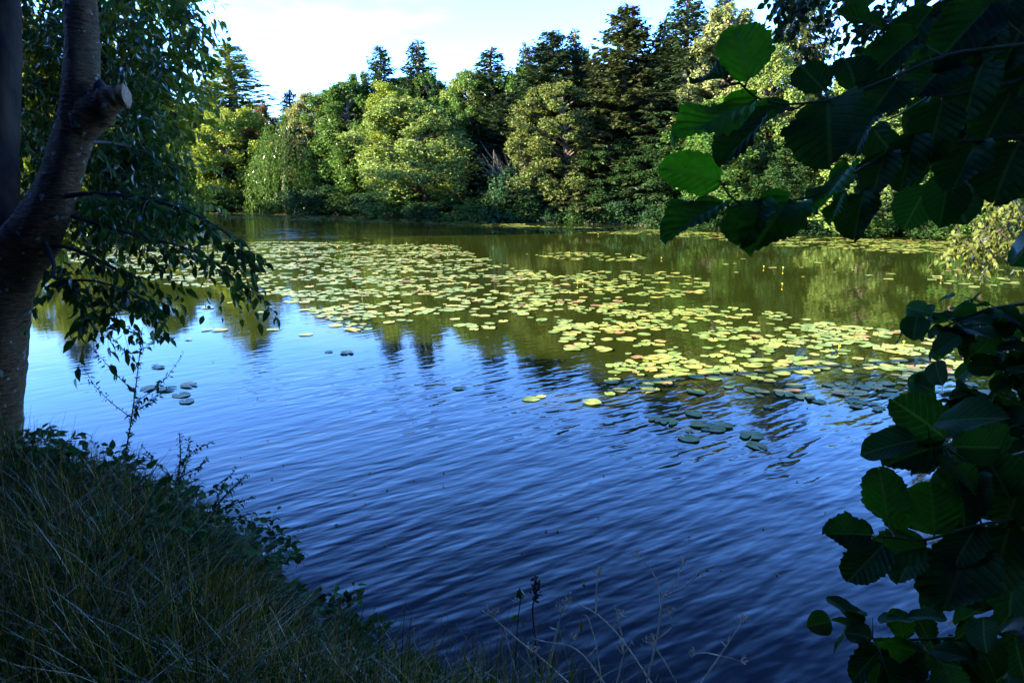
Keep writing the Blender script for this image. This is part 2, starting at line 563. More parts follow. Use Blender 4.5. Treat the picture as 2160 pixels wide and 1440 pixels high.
s_ = np.linspace(-1, 1, 281)
gx = 16 * s_ + 24 * s_ ** 3 + 1500 * s_ ** 11
gy = 6 + 16 * s_ + 40 * s_ ** 3 + 1500 * s_ ** 11
XX, YY = np.meshgrid(gx, gy, indexing='ij')
pts = np.stack([XX.ravel(), YY.ravel()], 1)
b = MB()
ii, jj = np.meshgrid(np.arange(280), np.arange(280), indexing='ij')
k = ii * 281 + jj
b.add(np.column_stack([pts, ground_z(pts)]), np.stack([k, k + 281, k + 282, k + 1], -1).reshape(-1, 4))
tag(b.build('ground', M['ground'], smooth=True), kind='structure')

b = MB()
b.add([(-60, -5, 0), (45, -5, 0), (45, 75, 0), (-60, 75, 0)], [[0, 1, 2, 3]])
tag(b.build('water', M['water']), 'rippled pond water reflecting blue sky and the tree line', kind='structure')

# ------------------------------------------------------------------ tree generators (local coordinates, base at the origin)
def rdir(rng, n):
    return unit(rng.normal(size=(n, 3)))


def broadleaf(seed, H, Rad, zb, nclump, nleaf, ls, rc=(0.16, 0.30), narrow=0.7, inner=0.2, zs=1.05):
    rng = np.random.default_rng(seed)
    tr, cr = MB(), MB()
    lean = rng.normal(size=2) * 0.05 * H
    tz = np.linspace(0, H * 0.86, 9)
    tp = np.column_stack([lean[0] * (tz / H) ** 2 + 0.06 * np.sin(tz * 1.3 + seed), lean[1] * (tz / H) ** 2, tz])
    tr.tube(tp, np.linspace(0.024 * H, 0.006 * H, 9) * np.array([1.35, 1.08] + [1] * 7), 8)
    allP, allN = [], []
    for i in range(nclump):
        t = (i + rng.random()) / nclump
        t = t ** 0.9
        prof = Rad * np.sin(np.pi * (0.12 + 0.85 * t)) ** narrow
        a = rng.random() * 2 * np.pi
        lob = 1 + 0.22 * np.sin(2 * a + seed) + 0.12 * np.sin(5 * a + 2 * seed)
        rr = prof * lob * math.sqrt(rng.uniform(0.25, 1.0))
        z = zb + t * (H - zb) * 0.97
        c = np.array([rr * math.cos(a) + np.interp(z, tz, tp[:, 0]), rr * math.sin(a) + np.interp(z, tz, tp[:, 1]), z])
        r = Rad * rng.uniform(*rc) * (1.1 - 0.45 * t)
        if i % 3 == 0:
            z0 = max(0.12 * H, z - 0.5 * rr - 0.3)
            p0 = np.array([np.interp(z0, tz, tp[:, 0]), np.interp(z0, tz, tp[:, 1]), z0])
            s = np.linspace(0, 1, 5)[:, None]
            tr.tube(p0 * (1 - s) + c * s + np.array([0, 0, 0.12 * rr]) * np.sin(s * np.pi), np.linspace(0.009 * H, 0.002 * H, 5), 5)
        n = int(nleaf / nclump * rng.uniform(0.6, 1.5))
        d = unit(rng.normal(size=(n, 3)) + np.array([0, 0, 0.3]))
        # sub-tufts break the clump's outline
        q = unit(rdir(rng, 9) + np.array([0.35 * math.cos(a), 0.35 * math.sin(a), 0.45]))
        bump = 1 + 0.75 * np.max(d @ q.T, 1) ** 8 - 0.28
        rad = np.where(rng.random(n) < inner, rng.uniform(0.1, 0.7, n), rng.uniform(0.78, 1.1, n)) * bump
        P = c + d * (r * rad)[:, None] * np.array([0.95, 0.95, zs])
        out = unit(np.array([c[0], c[1], 0.35 * rr + 0.01]))
        Nn = d * 0.55 + out * 0.3 + np.array([0, 0, 0.45]) + rng.normal(size=(n, 3)) * 0.42
        allP.append(P); allN.append(Nn)
    P, Nn = np.concatenate(allP), np.concatenate(allN)
    n = len(P)
    T = rng.normal(size=(n, 3)) + np.array([0, 0, -0.35])
    L = ls * rng.uniform(0.6, 1.4, n)
    cr.cards(P, T, Nn, L, L * rng.uniform(0.55, 0.8, n))
    return tr, cr


def spruce(seed, H, Rad, nb=6, zb=0.05, step=0.30, droop=0.5, card=0.30, wid=0.085, sparse=1.0, hang=0.55, power=0.85):
    rng = np.random.default_rng(seed)
    tr, cr = MB(), MB()
    tz = np.linspace(0, H, 10)
    tr.tube(np.column_stack([0.04 * np.sin(tz + seed), 0.04 * np.cos(tz * 1.2), tz]), np.linspace(0.017 * H, 0.003 * H, 10), 7)
    z = zb * H
    P, T, Nn, L = [], [], [], []
    while z < H * 0.985:
        f = 1 - z / H
        for kk in range(max(3, int(nb * rng.uniform(0.7, 1.3)))):
            a = rng.random() * 2 * np.pi
            ln = (Rad * f ** power * rng.uniform(0.6, 1.18) + 0.10) * (1.15 if rng.random() < 0.12 else 1)
            zz = z + rng.uniform(-0.5, 0.5) * step
            dirh = np.array([math.cos(a), math.sin(a), 0]); side = np.array([-dirh[1], dirh[0], 0])
            up0 = rng.uniform(-0.1, 0.25) + 0.55 * (1 - f) ** 3
            def curve(s):
                s = np.asarray(s)[:, None]
                return np.array([0, 0, zz]) + dirh * ln * s + np.array([0, 0, 1.0]) * ln * (up0 * s - droop * f * s ** 2 + 0.18 * s ** 4)
            sp = np.linspace(0, 1, 4)
            tr.tube(curve(sp), np.linspace(0.010 + 0.008 * ln, 0.004, 4), 4, cap=False)
            m = max(5, int(ln / 0.075 * sparse))
            s = rng.uniform(0.06, 1.0, m) ** 0.75
            s[:2] = 1.0
            pos = curve(s)
            sg = rng.choice([-1, 1], m)[:, None]
            tt = side * sg * rng.uniform(0.2, 1.0, (m, 1)) + dirh * rng.uniform(0.2, 1.0, (m, 1)) + np.array([0, 0, 1.0]) * (-hang * rng.uniform(0.0, 1.3, (m, 1)) + 0.25 * (1 - f))
            P.append(pos + rng.normal(size=(m, 3)) * 0.02); T.append(tt)
            Nn.append(np.array([0, 0, 1.0]) + rng.normal(size=(m, 3)) * 0.5)
            L.append(card * rng.uniform(0.5, 1.25, m) * (0.45 + 0.55 * f ** 0.4) * (1.15 - 0.45 * s))
        z += step * rng.uniform(0.7, 1.25) * (0.55 + 0.45 * f)
    # leader
    m = 14
    P.append(np.column_stack([np.zeros(m), np.zeros(m), H - rng.random(m) * 0.9])); T.append(unit(rng.normal(size=(m, 3)) + np.array([0, 0, 1.2])))
    Nn.append(rng.normal(size=(m, 3))); L.append(np.full(m, 0.16))
    P, T, Nn, L = map(np.concatenate, (P, T, Nn, L))
    cr.cards(P, T, Nn, L, np.minimum(L * 0.5, wid * rng.uniform(0.7, 1.3, len(L))))
    return tr, cr


def willow(seed, H, Rad):
    rng = np.random.default_rng(seed)
    tr, cr = MB(), MB()
    tz = np.linspace(0, H * 0.8, 6)
    tr.tube(np.column_stack([0.2 * tz / H, 0.1 * np.sin(tz), tz]), np.linspace(0.25, 0.07, 6), 8)
    for i in range(330):
        a = rng.random() * 2 * np.pi
        rr = Rad * math.sqrt(rng.random())
        z0 = H * (1 - 0.45 * (rr / Rad) ** 2) * rng.uniform(0.72, 1.0)
        ln = min(z0 - 0.25, rng.uniform(0.35, 0.8) * H * (0.5 + 0.6 * rr / Rad))
        m = max(6, int(ln / 0.085))
        s = np.sort(rng.random(m))
        o = np.array([math.cos(a), math.sin(a)])
        c = np.column_stack([o[0] * (rr + 0.35 * s ** 0.5) + 0.06 * np.sin(s * 5 + i), o[1] * (rr + 0.35 * s ** 0.5), z0 - ln * s])
        if i % 9 == 0:
            q = np.linspace(0, 1, 4)[:, None]
            tr.tube(np.array([0.1, 0, H * 0.5]) * (1 - q) + c[0] * q + np.array([0, 0, 0.6]) * np.sin(q * np.pi), np.linspace(0.05, 0.012, 4), 5)
        T = rng.normal(size=(m, 3)) * 0.4 + np.array([0, 0, -1.0])
        cr.cards(c + rng.normal(size=(m, 3)) * 0.04, T, rng.normal(size=(m, 3)) + np.array([*o, 0]), rng.uniform(0.14, 0.28, m), rng.uniform(0.028, 0.05, m))
    return tr, cr


def bare_shrub(seed, H):
    rng = np.random.default_rng(seed)
    b = MB()
    for i in range(26):
        a, tilt = rng.random() * 6.28, rng.uniform(0.1, 0.8)
        s = np.linspace(0, 1, 5)[:, None]
        d = np.array([math.cos(a) * tilt, math.sin(a) * tilt, 1.0])
        p = d * s * H * rng.uniform(0.6, 1.0) + np.array([0, 0, -0.25 * tilt * H]) * s ** 2
        b.tube(p, np.linspace(0.022, 0.006, 5), 4)
        for q in (2, 3, 3):
            e = p[q] + unit(d + rng.normal(size=3) * 0.6) * H * 0.3
            b.tube([p[q], (p[q] + e) / 2 + rng.normal(size=3) * 0.03, e], [0.010, 0.007, 0.004], 3)
    return b


PROTO = {}


def proto(key, name, cat, gen, leafmat='leaf', barkmat='bark'):
    """one tree of each kind; the first placing uses it, later ones copy it"""
    tr, cr = gen
    PROTO[key] = dict(name=name, cat=cat, tm=tr.mesh(name + '_trunk', M[barkmat], True), cm=cr.mesh(name + '_crown', M[leafmat]), used=None,
                      H=float(max(v[:, 2].max() for v in cr.v)), Rad=float(np.percentile(np.abs(np.concatenate(cr.v)[:, 0]), 97)))


def plant(key, loc, H, wide, rz, label, color, group=None):
    p = PROTO[key]
    sc = (wide / p['Rad'], wide / p['Rad'], H / p['H'])
    if p['used'] is None:
        r = thing(p['name'], loc, label, p['cat'], group)
        r.rotation_euler, r.scale = (0, 0, rz), sc
        link('trunk', p['tm'], r)
        link('crown', p['cm'], r, color)
        p['used'] = r
        return r
    return copy_tree(p['used'], loc, rz, sc, label, color, group)


proto('maple', 'broadleaf_tree', 'tree', broadleaf(3, 9, 3.4, 0.5, 170, 50000, 0.15, (0.11, 0.22)))
proto('leafy', 'broadleaf_tree', 'tree', broadleaf(11, 9, 3.0, 0.4, 150, 46000, 0.145, (0.11, 0.23)))
proto('airy', 'broadleaf_tree', 'tree', broadleaf(21, 11, 2.8, 1.6, 150, 32000, 0.135, (0.10, 0.20), 0.6, 0.15))
proto('alder', 'alder_tree', 'tree', broadleaf(34, 9, 2.3, 0.4, 140, 44000, 0.13, (0.14, 0.26), 0.5), 'leaf_gold')
proto('poplar', 'poplar_tree', 'tree', broadleaf(45, 12, 1.5, 1.0, 140, 36000, 0.13, (0.22, 0.40), 0.45))
proto('brown', 'broadleaf_tree', 'tree', broadleaf(51, 7, 2.0, 0.4, 90, 24000, 0.12, (0.14, 0.26)), 'leaf_gold')
proto('bush', 'bush', 'bush', broadleaf(61, 2.6, 1.6, 0.1, 34, 8000, 0.14, (0.24, 0.38), 0.35))
proto('low_bush', 'bush', 'bush', broadleaf(62, 2.0, 1.7, 0.05, 30, 8000, 0.12, (0.22, 0.38), 0.3))
proto('spruce', 'spruce_tree', 'tree', spruce(5, 14, 3.0, 9, 0.03, 0.25, 0.45, 0.44, 0.14, 1.9, 0.9, 0.75), 'needle')
proto('spruce2', 'spruce_tree', 'tree', spruce(8, 14, 2.7, 8, 0.04, 0.25, 0.4, 0.42, 0.13, 1.9, 0.9, 0.8), 'needle')
proto('thin_spruce', 'spruce_tree', 'tree', spruce(9, 12, 1.9, 8, 0.05, 0.24, 0.35, 0.40, 0.12, 1.9, 0.8, 0.85), 'needle')
proto('wispy', 'larch_tree', 'tree', spruce(14, 13, 2.0, 8, 0.06, 0.26, 0.2, 0.38, 0.11, 1.7, 0.5, 0.9), 'leaf')
proto('weeping', 'cedar_tree', 'tree', spruce(17, 16, 2.6, 7, 0.30, 0.34, 0.35, 0.70, 0.10, 1.6, 2.0, 0.55), 'needle')
wt, wc = willow(23, 7, 1.9)
proto('willow', 'willow_tree', 'tree', (wt, wc), 'leaf', 'bark_dark')

# ------------------------------------------------------------------ far bank
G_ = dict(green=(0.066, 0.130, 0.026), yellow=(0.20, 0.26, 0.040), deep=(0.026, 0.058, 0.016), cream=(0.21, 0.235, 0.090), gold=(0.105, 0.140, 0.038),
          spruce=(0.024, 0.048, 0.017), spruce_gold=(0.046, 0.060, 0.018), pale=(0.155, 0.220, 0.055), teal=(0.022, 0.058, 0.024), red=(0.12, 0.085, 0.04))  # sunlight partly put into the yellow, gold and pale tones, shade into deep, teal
SHORE = np.array([(-300, 430), (300, 444), (600, 447), (720, 452), (960, 462), (1080, 466), (1300, 472), (1440, 478), (1600, 487), (1750, 493), (1900, 499), (2160, 512), (2500, 535)])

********

◆ **WHAT IS BEING ASKED**
Find every line that holds "wide" and copy it.

◆ **FINISHED ANSWER**
Keep writing the Blender script for this image. This is part 2, starting at line 563. More parts follow. Use Blender 4.5. Treat the picture as 2160 pixels wide and 1440 pixels high.
def plant(key, loc, H, wide, rz, label, color, group=None):
    sc = (wide / p['Rad'], wide / p['Rad'], H / p['H'])